▶ SUPPLIED INFORMATION
◆ ◆ ◆ ◆

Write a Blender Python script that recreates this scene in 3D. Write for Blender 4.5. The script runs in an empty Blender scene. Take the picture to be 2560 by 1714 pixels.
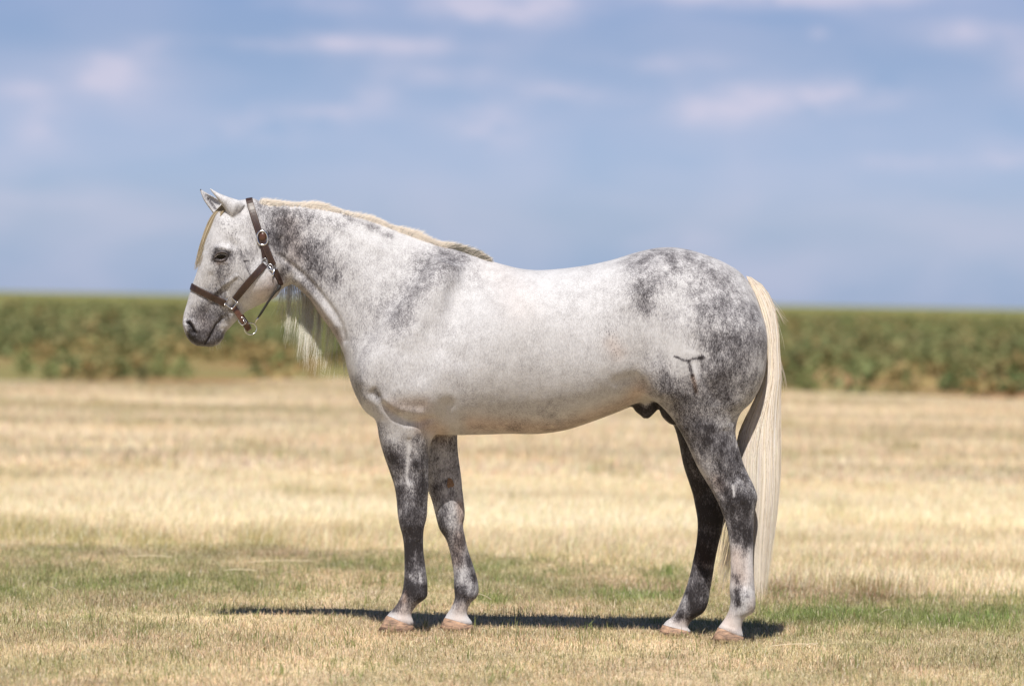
import bpy, bmesh, math, random
import numpy as np
from mathutils import Vector, Matrix
from mathutils.bvhtree import BVHTree
from mathutils.kdtree import KDTree
try:
    import openvdb as vdb
except ImportError:
    import pyopenvdb as vdb

S = bpy.context.scene
COL = S.collection
random.seed(7)
rng = np.random.default_rng(11)
PI = math.pi
R = math.radians

# ------------------------------------------------------------------ camera, sky, sun, exposure
CAM_H = 1.4056
DIST = 18.0
LENS = 150.0
FPX = LENS / 36.0 * 2560.0
PITCH, ROLL = R(0.586), R(1.008)
cam_d = bpy.data.cameras.new('camera')
cam_d.lens = LENS
cam_d.sensor_width = 36.0
cam_d.clip_start = 0.5
cam_d.clip_end = 9000.0
cam_d.dof.use_dof = True
cam_d.dof.focus_distance = 17.85
cam_d.dof.aperture_fstop = 2.5
cam = bpy.data.objects.new('camera', cam_d)
COL.objects.link(cam)
CM = Matrix.Rotation(R(90) - PITCH, 4, 'X') @ Matrix.Rotation(ROLL, 4, 'Z')
cam.matrix_world = Matrix.Translation((0, -DIST, CAM_H)) @ CM
S.camera = cam

SUN_EL, SUN_AZ = R(59), R(6.5)
d_sun = Vector((math.sin(SUN_AZ) * math.cos(SUN_EL), math.cos(SUN_AZ) * math.cos(SUN_EL), -math.sin(SUN_EL)))
sun_d = bpy.data.lights.new('sun', 'SUN')
sun_d.energy = 5.0
sun_d.angle = R(0.53)
sun_d.color = (1.0, 0.945, 0.87)
sun = bpy.data.objects.new('sun', sun_d)
COL.objects.link(sun)
sun.rotation_euler = d_sun.to_track_quat('-Z', 'Y').to_euler()
sun.location = (-3, -8, 12)

W = bpy.data.worlds.new('World')
S.world = W
W.use_nodes = True
wn, wl = W.node_tree.nodes, W.node_tree.links
wn.clear()


def wmath(op, a, b=None, c=None, clamp=False):
    n = wn.new('ShaderNodeMath')
    n.operation = op
    n.use_clamp = clamp
    for i, v in enumerate((a, b, c)):
        if v is None:
            continue
        if isinstance(v, (int, float)):
            n.inputs[i].default_value = v
        else:
            wl.new(v, n.inputs[i])
    return n.outputs[0]


sky = wn.new('ShaderNodeTexSky')
sky.sky_type = 'NISHITA'
sky.sun_disc = False
sky.sun_elevation = SUN_EL
sky.sun_rotation = PI + SUN_AZ
sky.air_density = 1.0
sky.dust_density = 0.3
sky.ozone_density = 2.0
tc = wn.new('ShaderNodeTexCoord')
sep = wn.new('ShaderNodeSeparateXYZ')
wl.new(tc.outputs['Generated'], sep.inputs[0])
vx, vy, vz = sep.outputs
# low-altitude tint: haze near the horizon is lavender blue rather than white
ele = wmath('MAXIMUM', vz, 0.0)
ramp = wn.new('ShaderNodeValToRGB')
wl.new(ele, ramp.inputs[0])
cr = ramp.color_ramp
cr.interpolation = 'EASE'
SKY_STOPS = [(0.0, (0.32, 0.45, 0.87)), (0.023, (0.39, 0.465, 0.79)), (0.066, (0.36, 0.40, 0.625)), (0.2, (0.27, 0.31, 0.45)), (0.7, (0.36, 0.39, 0.46))]
cr.elements[0].position, cr.elements[0].color = SKY_STOPS[0][0], (*SKY_STOPS[0][1], 1)
cr.elements[1].position, cr.elements[1].color = SKY_STOPS[-1][0], (*SKY_STOPS[-1][1], 1)
for p, c in SKY_STOPS[1:-1]:
    e = cr.elements.new(p)
    e.color = (*c, 1)
mul = wn.new('ShaderNodeMix')
mul.data_type = 'RGBA'
mul.blend_type = 'MULTIPLY'
mul.inputs['Factor'].default_value = 1
wl.new(sky.outputs[0], mul.inputs['A'])
wl.new(ramp.outputs[0], mul.inputs['B'])
mp2 = wn.new('ShaderNodeMapping')
wl.new(tc.outputs['Generated'], mp2.inputs[0])
mp2.inputs['Scale'].default_value = (95, 95, 210)
n2 = wn.new('ShaderNodeTexNoise')
wl.new(mp2.outputs[0], n2.inputs['Vector'])
n2.inputs['Scale'].default_value = 1.0
n2.inputs['Detail'].default_value = 5.0
n2.inputs['Roughness'].default_value = 0.55
# thin clouds: soft noise in direction space, plus the larger banks seen in the picture
mp = wn.new('ShaderNodeMapping')
wl.new(tc.outputs['Generated'], mp.inputs[0])
mp.inputs['Scale'].default_value = (26, 26, 62)
mp.inputs['Location'].default_value = (3.1, 0, 1.7)
n1 = wn.new('ShaderNodeTexNoise')
wl.new(mp.outputs[0], n1.inputs['Vector'])
n1.inputs['Scale'].default_value = 1.0
n1.inputs['Detail'].default_value = 4.0
n1.inputs['Roughness'].default_value = 0.40
n1.inputs['Distortion'].default_value = 0.3
blobs = None
# (u centre, v centre, half width, half height, weight) in source pixels of a level horizon picture
CB = [(1230, 20, 190, 45, 1.0), (1900, -8, 330, 28, 0.95), (780, 10, 120, 22, .35), (280, 190, 110, 55, .62), (370, 112, 45, 24, .5), (850, 112, 300, 24, .62),
      (620, 110, 60, 24, .2), (800, 285, 150, 26, .5), (640, 330, 150, 40, .35), (935, 230, 50, 35, .4), (1210, 310, 95, 55, .62), (1400, 235, 120, 30, .5),
      (1860, 250, 190, 42, .72), (1760, 290, 110, 32, .4), (2130, 240, 130, 45, .5), (2400, 90, 110, 36, .5), (2550, 150, 70, 70, .35), (2030, 85, 25, 14, .4),
      (2500, 390, 130, 40, .4), (2240, 410, 120, 26, .35), (100, 320, 70, 60, .35), (60, 230, 60, 28, .35), (130, 500, 130, 26, .25), (1650, 600, 160, 30, .2), (1100, 190, 200, 30, .35), (1650, 160, 150, 25, .3)]
for (cx, cy, rx, ry, wt) in CB:
    u0 = (cx - 1280) / FPX
    v0 = (725.5 + .0176 * cx - cy) / FPX
    du = wmath('MULTIPLY', wmath('SUBTRACT', vx, u0), FPX / rx)
    dv = wmath('MULTIPLY', wmath('SUBTRACT', vz, v0), FPX / ry)
    q = wmath('ADD', wmath('MULTIPLY', du, du), wmath('MULTIPLY', dv, dv))
    g = wmath('MULTIPLY', wmath('EXPONENT', wmath('MULTIPLY', q, -1.0)), wt)
    blobs = g if blobs is None else wmath('ADD', blobs, g)
front = wmath('GREATER_THAN', vy, 0.0)
blobs = wmath('MULTIPLY', blobs, front)
m1 = wmath('MULTIPLY', wmath('SUBTRACT', n1.outputs['Fac'], 0.355), 2.6)
hi = wmath('EXPONENT', wmath('MULTIPLY', ele, -7.0))
cl = wmath('ADD', wmath('MULTIPLY', wmath('MULTIPLY', m1, hi), 0.34), wmath('MULTIPLY', blobs, wmath('ADD', 0.22, wmath('ADD', wmath('MULTIPLY', m1, 0.45), wmath('MULTIPLY', wmath('SUBTRACT', n2.outputs['Fac'], 0.36), 2.3)))))
cl = wmath('MULTIPLY', cl, 0.95)
cl = wmath('MINIMUM', wmath('MAXIMUM', cl, 0.0), 0.66)
cmix = wn.new('ShaderNodeMix')
cmix.data_type = 'RGBA'
wl.new(cl, cmix.inputs['Factor'])
wl.new(mul.outputs['Result'], cmix.inputs['A'])
cmix.inputs['B'].default_value = (5.2, 4.8, 5.7, 1)
bg = wn.new('ShaderNodeBackground')
bg.inputs['Strength'].default_value = 0.1
wl.new(cmix.outputs['Result'], bg.inputs['Color'])
wo = wn.new('ShaderNodeOutputWorld')
wl.new(bg.outputs[0], wo.inputs[0])

S.view_settings.view_transform = 'Standard'
S.view_settings.look = 'None'
S.view_settings.gamma = 1.0
S.view_settings.use_curve_mapping = False
S.view_settings.exposure = 0.5
S.render.engine = 'CYCLES'
S.cycles.max_bounces = 6
S.cycles.transparent_max_bounces = 8
S.cycles.use_denoising = True

# ------------------------------------------------------------------ geometry of the view
CR = np.array(CM.to_3x3())
CO = np.array([0, -DIST, CAM_H])


def at(px, py, Y):
    """point of the plane y = Y that lies behind photo pixel (px, py)"""
    d = CR @ np.array([(px - 1280) / FPX, -(py - 857) / FPX, -1.0])
    t = (Y - CO[1]) / d[1]
    return CO + d * t


def ground_at(px, py):
    d = CR @ np.array([(px - 1280) / FPX, -(py - 857) / FPX, -1.0])
    t = -CO[2] / d[2]
    return CO + d * t


def proj(P):
    q = (np.asarray(P) - CO) @ CR
    return np.stack([q[..., 0] / -q[..., 2] * FPX + 1280, 857 - q[..., 1] / -q[..., 2] * FPX], -1)


def yc(px):
    """depth of the horse's midline, which stands turned a few degrees"""
    return 0.06 - 0.10 * (px - 1065) / 690.0


# ------------------------------------------------------------------ helpers
def tag(o, label=None, cat=None, kind=None, group=None):
    if label: o['label'] = label
    if cat: o['category'] = cat
    if kind: o['kind'] = kind
    if group: o['group'] = group
    return o


def mesh_np(name, V, F, mat, parent=None, smooth=True, color=None, attr='Col'):
    """F: (n,3) or (n,4) integer array, or list of such arrays"""
    me = bpy.data.meshes.new(name)
    Fs = F if isinstance(F, list) else [F]
    V = np.asarray(V, dtype=np.float32)
    loops = np.concatenate([f.reshape(-1) for f in Fs]).astype(np.int32)
    counts = np.concatenate([np.full(len(f), f.shape[1], dtype=np.int32) for f in Fs])
    starts = np.concatenate([[0], np.cumsum(counts)[:-1]]).astype(np.int32)
    me.vertices.add(len(V))
    me.vertices.foreach_set('co', V.reshape(-1))
    me.loops.add(len(loops))
    me.loops.foreach_set('vertex_index', loops)
    me.polygons.add(len(counts))
    me.polygons.foreach_set('loop_start', starts)
    me.update(calc_edges=True)
    me.validate()
    me.polygons.foreach_set('use_smooth', np.full(len(me.polygons), smooth))
    if color is not None:
        a = me.color_attributes.new(attr, 'FLOAT_COLOR', 'POINT')
        c = np.ones((len(V), 4), dtype=np.float32)
        c[:, :color.shape[1]] = color
        a.data.foreach_set('color', c.reshape(-1))
    me.materials.append(mat)
    o = bpy.data.objects.new(name, me)
    COL.objects.link(o)
    if parent is not None:
        o.parent = parent
        o.matrix_parent_inverse = Matrix.Translation(-Vector(parent.location))
    return o


def new_mat(name):
    m = bpy.data.materials.new(name)
    m.use_nodes = True
    nt = m.node_tree
    b = nt.nodes['Principled BSDF']
    return m, nt.nodes, nt.links, b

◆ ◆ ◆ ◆

▶ EXERCISE OBJECTIVE
Write out an exact copy of the listing, first line through the line containing "R = math.radians", with the pictures left out.

▶ SOLUTION FOR THIS PROBLEM
Write a Blender Python script that recreates this scene in 3D. Write for Blender 4.5. The script runs in an empty Blender scene. Take the picture to be 2560 by 1714 pixels.
import bpy, bmesh, math, random
import numpy as np
from mathutils import Vector, Matrix
from mathutils.bvhtree import BVHTree
from mathutils.kdtree import KDTree
try:
    import openvdb as vdb
except ImportError:
    import pyopenvdb as vdb

S = bpy.context.scene
COL = S.collection
random.seed(7)
rng = np.random.default_rng(11)
PI = math.pi
R = math.radians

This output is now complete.